New York Times

Wednesday, May 13, 2009

The Pope in the Mideast’s Minefields

By The Editors

Pope Benedict XVI’s tour of the Middle East this week was expected to cross several political minefields, and so it has. After his visit on Monday to the Yad Vashem Holocaust memorial, some Israelis complained that the German-born pope spoke only in generalities about the Holocaust and did not mention Nazi Germany. Does that criticism have some validity, or is it unfair?

Give Him a Fair Hearing

Colleen Campbell

Colleen Carroll Campbell is an Ethics and Public Policy Center fellow, author of “The New Faithful: Why Young Adults Are Embracing Christian Orthodoxy” and host of “Faith & Culture,” a TV and radio show that airs on EWTN.

Papal watchers have long predicted that Pope Benedict XVI’s visit to the Holy Land would be a public relations minefield. A figure as important as the pope, in a region as volatile and divided as the Middle East, is bound to provoke controversy no matter how lightly he treads and how peaceable his message.

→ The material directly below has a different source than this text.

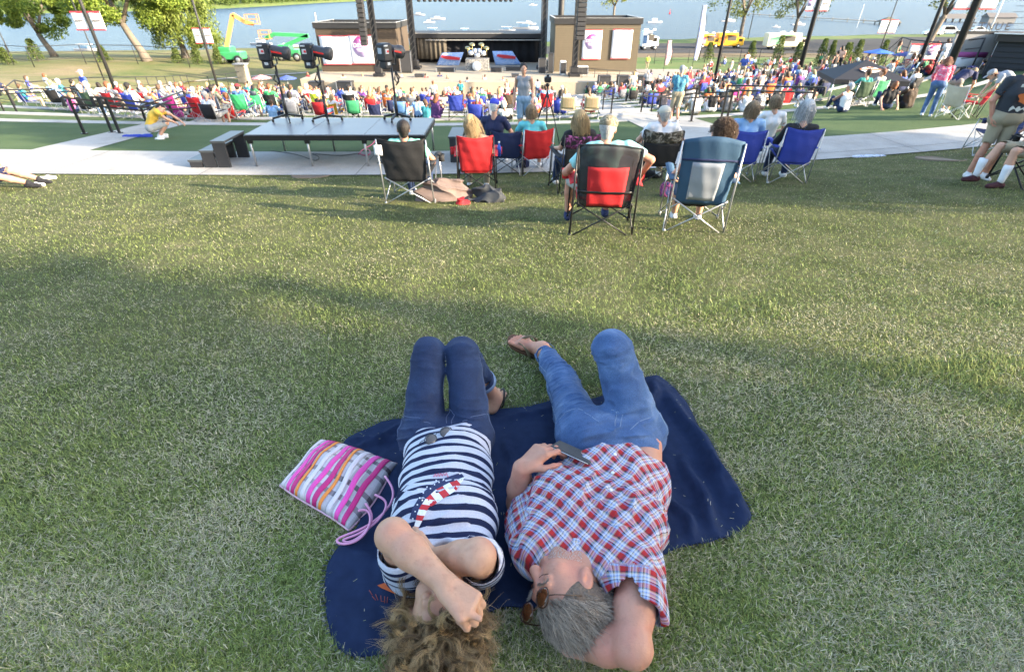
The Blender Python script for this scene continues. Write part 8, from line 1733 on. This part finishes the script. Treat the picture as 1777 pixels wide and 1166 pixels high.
umbrella('bright blue umbrella standing above the right crowd', 1512, 128, 3.4, 2.1, mat('umbrella_blue', (.04, .14, .55), .7)); umbrella('navy umbrella with white panel right of the bright blue one', 1559, 130, 3.2, 1.9, mat('umbrella_navy', (.03, .05, .20), .7)); umbrella('red and white umbrella behind the left follow spot', 459, 158, 2.3, 1.5, camo('umbrella_red', (.55, .04, .06), (.62, .5, .5), (.5, .03, .05))); umbrella('dark blue umbrella between the left follow spots', 503, 160, 2.4, 1.5, camo('umbrella_ink', (.03, .06, .25), (.1, .15, .4), (.03, .05, .2)))
def canopy():
    c = on_y(1492, 141, 24.5); rim = c[2]; c[2] = Hf(c[0], c[1]); ap = on_y(1490, 104, 24.5)[2]-c[2]; T = thing('pop_up_canopy', 'lowered black pop-up canopy lettered in white among the right crowd', 'canopy', tuple(c), R(-14)); W_ = 1.42; z0 = rim-c[2]+.2; z1 = ap; b = MB()
    V = [(0, 0, z1)]+[(x*W_, y*W_, z0) for x, y in ((-1, -1), (1, -1), (1, 1), (-1, 1))]+[(x*W_, y*W_, z0-.19) for x, y in ((-1, -1), (1, -1), (1, 1), (-1, 1))]; F = [(0, 1, 2), (0, 2, 3), (0, 3, 4), (0, 4, 1)]+[(1+i, 5+i, 5+(i+1) % 4, 1+(i+1) % 4) for i in range(4)]; b.add(V, F); o = b.build('roof', [mat('canopy_black', (.018, .019, .024), .7, bump=.1)], T); md = o.modifiers.new('t', 'SOLIDIFY'); md.thickness = .02
    for x in (-1, 1):
        for y in (-1, 1): b = MB(); b.tube([(x*W_*.98, y*W_*.98, 0), (x*W_*.98, y*W_*.98, z0)], .03, 6); b.build('leg', [M_steel], T)
    text('Harley-Davidson', .16, M_txt, T, (-.3, -W_-.03, z0-.10))
    for a in (0, R(90)):
        b = MB(); sl_ = math.atan2(z1-z0, W_); ca, sa = math.cos(a), math.sin(a); X = np.array([ca, sa, 0]); Y = np.array([-sa*math.cos(sl_), ca*math.cos(sl_), math.sin(sl_)]); o_ = np.array([sa*W_*.55, -ca*W_*.55, z0+(z1-z0)*.45+.03]); b.prism([(-.38, -.025), (-.22, -.16), (0, -.21), (.22, -.16), (.38, -.025), (.38, .04), (.22, .16), (0, .22), (-.22, .16), (-.38, .04)], 0, .015, fr=(o_, X, Y)); b.build('shield_emblem', [M_txt], T)
        b = MB(); b.prism([(-.4, -.035), (.4, -.035), (.4, .045), (-.4, .045)], .02, .03, fr=(o_, X, Y)); b.prism([(-.17, .1), (.17, .1), (.1, .17), (-.1, .17)], .02, .03, fr=(o_, X, Y)); b.build('emblem_bar', [mat('emblem_orange', (.5, .16, .06), .6)], T)
canopy()
# boards, dark building and pavilion on the right
p = at(1724, 150); T = thing('dark_building', 'dark sided kiosk building at the right edge', 'building', tuple(at(1703, 137)-(0, 0, .5)), R(-38)); hb = on_y(1710, 62, T.location[1])[2]-T.location[2]
b = MB(); b.box((4.3, 1.5, hb/2), (8.6, 3, hb-.3)); b.build('wall', [mat('slate_siding', (.03, .033, .04), .8, var=.1, scale=2)], T); b = MB()
for i in range(16): b.box((4.3, -.02, .3+i*.26), (8.56, .03, .018))
b.build('siding_joints', [M_roofb], T); b = MB(); b.box((4.3, 1.5, hb-.1), (8.9, 3.4, .35)); b.build('roof', [mat('roof_brown', (.04, .034, .03), .7)], T); b = MB(); b.box((4.3, -.22, hb+.1), (9.3, .12, .05)); b.build('coping', [M_white], T)
p = at(1657, 128); T = thing('sign_wall', 'grey sign wall carrying a red and lilac banner, with black letters above', 'sign wall', tuple(p), R(-8)); fit(T, 72, 6.8); ht = 5.6; b = MB(); b.box((1.2, 0, ht/2), (6.8, .4, ht)); b.build('wall', [mat('grey_render', (.33, .32, .31), .8)], T); b = MB(); b.box((1.2, 0, ht+.18), (7.0, .5, .36)); b.build('cap', [M_roofb], T)
b = MB(); b.sheet(lambda u, v: np.array([-1.6+5.0*u, -.24, ht*.42+.75*v]), 3, 3, .02); b.build('banner_strip', [mat('purple_red', (.42, .10, .30), .6)], T); text('TURNER', .5, M_txt, T, (.9, -.28, ht*.42+.4)) if False else None
b = MB(); b.sheet(lambda u, v: np.array([-1.6+4.6*u, -.24, .2+ht*.38*v]), 3, 3, .02); b.build('lower_banner', [M_ban], T)
for i, ch_ in enumerate('ETNUE'): text(ch_, 1.5, M_roofb, T, (-.4+1.25*i, 0, ht+.95), name='letter')
banner('white banner with a green mark at the right end of the sign wall', at(1700, 134)+(0, -.5, 1.55), .62, .95, 0, 'green')
def pavilion(label, px, py, W_, D_, h, m, gaz=False):
    p = at(px, py); T = thing('gazebo' if gaz else 'pavilion', label, 'pavilion', tuple(p), R(-8)); n = 5
    for i in range(n):
        for y in (-1, 1): b = MB(); b.box(((i/(n-1)-.5)*W_*.92, y*D_*.42, h/2), (.3, .3, h)); b.build('post', [mat('dark_timber', (.05, .04, .03), .8)], T)
    b = MB(); b.add([(-W_/2, -D_/2, h), (W_/2, -D_/2, h), (W_/2, D_/2, h), (-W_/2, D_/2, h), (-W_*(.02 if gaz else .42), 0, h+D_*.32), (W_*(.02 if gaz else .42), 0, h+D_*.32)], [(0, 1, 5, 4), (1, 2, 5), (2, 3, 4, 5), (3, 0, 4), (3, 2, 1, 0)]); b.build('roof', [m], T)
    b = MB(); b.box((0, -D_*.42, h*.35), (W_*.9, .08, .12)); b.box((0, 0, .1), (W_, D_, .2)); b.build('deck', [mat('dark_timber', (.05, .04, .03), .8)], T); return T
pavilion('long grey-roofed pavilion behind the white cars', 1655, 47, 14, 6, 3.4, mat('grey_shingle', (.13, .12, .115), .8, bump=.4)); pavilion('brown thatched gazebo by the water', 1535, 54, 8.5, 6, 3.2, mat('thatch', (.12, .10, .07), .9, bump=.6), True)
p = at(1725, 50); T = thing('boathouse', 'grey block boathouse at the right end of the pavilion', 'building', tuple(p), R(-8)); b = MB(); b.box((0, 0, 2.2), (11, 6, 4.4)); b.build('wall', [mat('grey_block', (.22, .21, .20), .9, bump=.3)], T); b = MB(); b.prism([(-3.4, 4.4), (3.4, 4.4), (0, 6.1)], -6, 6, fr=(np.zeros(3), np.array([0, 1., 0]), np.array([0, 0, 1.]))); b.build('roof', [mat('grey_shingle', (.13, .12, .115), .8)], T)
# pier and boats
M_boat = mat('boat_white', (.42, .42, .43), .5)
def on_water(px, py): d = ray(px, py); return O+d*((WATER-CAMH)/d[2])
a = on_water(1300, 28); c = on_water(1560, 44); T = thing('pier', 'long low wooden pier on the lake at the right', 'pier', tuple(a)); v = c-a; b = MB(); b.beam((0, 0, .9), v+(0, 0, .9), 1.6, .25); b.build('deck', [mat('weathered_timber', (.26, .22, .17), .9)], T)
for i in range(12): b = MB(); q = v*i/11; b.tube([q+(0, 0, -.5), q+(0, 0, 1.6)], .15, 6); b.build('pile', [mat('weathered_timber', (.26, .22, .17), .9)], T)
BT = [(745, 40, 20, 1), (760, 34, 26, 0), (727, 27, 22, 0), (752, 56, 28, 2), (808, 56, 24, 2), (912, 51, 44, 2), (918, 43, 24, 1), (925, 10, 14, 0), (1136, 40, 28, 1), (1263, 38, 26, 0), (1268, 36, 14, 0), (880, 54, 28, 2), (152, 88, 42, 2), (455, 78, 40, 1), (500, 82, 34, 0), (1385, 44, 26, 0), (1347, 48, 14, 1)]
BL_ = ['small white cabin boat', 'low white runabout', 'faint white boat', 'moored white cruiser', 'moored blue-topped boat', 'long white pontoon boat', 'red-trimmed cabin boat', 'tiny white boat', 'white launch with passengers', 'white motorboat', 'very small skiff', 'white boat moored at the dock', 'white pontoon boat', 'large white cruiser', 'white dinghy', 'grey-white moored boat', 'little open boat']
BW = ['behind the roof truss', 'right of the cabin boat', 'by the left stage tower', 'behind the stage roof at the left', 'behind the stage roof', 'behind the stage roof at the right', 'above the pontoon boat', 'near the top edge', 'right of the tan building', 'left of the open trees', 'by the white motorboat', 'left of the long pontoon', 'under the left lakeside trees', 'behind the green boom lift', 'above the folded green lift', 'beyond the green food truck', 'near the pier']
for (px, py, wpx, k), l1, l2 in zip(BT, BL_, BW):
    p = on_water(px, py); fz = p[1]*cP-(p[2]-CAMH)*sP; L_ = wpx/FPX*fz; T = thing('boat', l1+' '+l2, 'boat', tuple(p), R(rc.uniform(-15, 15)), 'boats on the lake'); bw = L_*.14; n = 9; b = MB()
    V = []
    for i in range(n):
        u = i/(n-1); x = (u-.5)*L_; w_ = bw*(1-max(0, (u-.55)/.45)**2)+.02; hh = L_*.07*(1+.5*max(0, u-.6)); V += [(x, -w_, hh), (x, -w_*.7, -.15), (x, w_*.7, -.15), (x, w_, hh)]
    F = [(i*4+j, i*4+4+j, i*4+5+j, i*4+1+j) for i in range(n-1) for j in range(3)]+[(i*4+3, i*4+7, i*4+4, i*4) for i in range(n-1)]+[(0, 1, 2, 3)]; b.add(V, F); b.build('hull', [M_boat], T)
    b = MB(); b.box((-L_*.05, 0, L_*.12), (L_*.36, bw*1.3, L_*.10), bev=.1, taper=1); b.build('cabin', [mat('blue_glass', (.12, .2, .3), .2) if k == 2 else M_boat], T)
    if k: b = MB(); b.box((-L_*.05, 0, L_*.22), (L_*(.6 if k == 2 else .3), bw*1.5, L_*.02)); b.tube([(-L_*.2, bw*.6, L_*.08), (-L_*.2, bw*.6, L_*.22)], .05, 4); b.tube([(L_*.08, bw*.6, L_*.08), (L_*.08, bw*.6, L_*.22)], .05, 4); b.build('sun_top', [mat('boat_canvas', (.55, .56, .58), .7)], T)
p = on_water(1162, 25); T = thing('channel_marker', 'small red marker buoy on the lake right of centre', 'buoy', tuple(p)); b = MB(); b.lathe([(.5, 0), (.5, .6), (.12, 1.2), (.1, 2.6)], (0, 0, 0), 8); b.build('float', [F_red], T)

Sure enough, just a few days into his pilgrimage, Benedict already has endured an onslaught of harsh, hair-trigger criticism. Some Muslims are angry that his first stop in Israel was at the presidential palace. Some Christians say he has devoted too much time to interreligious outreach rather than to his own flock.

The most vocal criticism thus far has come from some Jews who blasted Benedict’s visit to the Yad Vashem Holocaust memorial as an insulting flop. Among their complaints: Benedict decried the death of “millions” of Jewish Holocaust victims rather citing the more exact estimate of six million Jews; he offered no personal reminiscences of his youth during World War II, including his brief (and unwilling) conscription in the Hitler Youth; and he failed to apologize for the Holocaust.

The criticism is unfair. For starters, Benedict already cited the six million figure earlier that same day at the airport in Tel Aviv, where he denounced anti-Semitism as “totally unacceptable” and said “every effort must be made to combat anti-Semitism.” Regarding his German roots, Benedict discussed them during earlier visits to Auschwitz and Cologne, and the historical record is clear that he and his family were firm opponents of the Nazis. As for taking the rap for the Holocaust, Benedict has expressed regret for anti-Semitism among Christians, but he has rightly distinguished Christianity from the “insane racist ideology, born of neo-paganism” that gave rise to Hitler’s plan to exterminate the Jewish people.

What has received precious little press attention is what Benedict did say at Yad Vashem: that the suffering of Jewish Holocaust victims must “never be denied, belittled or forgotten” and that the Catholic Church “feels deep compassion” for Holocaust victims and is committed to “praying and working tirelessly to ensure that hatred will never reign in the hearts of men again.” Benedict reiterated that pledge the next day in his remarks to Jerusalem’s chief rabbis, when he pointedly reaffirmed the Catholic Church’s commitment to “the path chosen at the Second Vatican Council for a genuine and lasting reconciliation between Christians and Jews.”

Those are the words of a man who seeks reconciliation. In a region torn apart by violence and division, such a peaceable message deserves applause, not denunciation.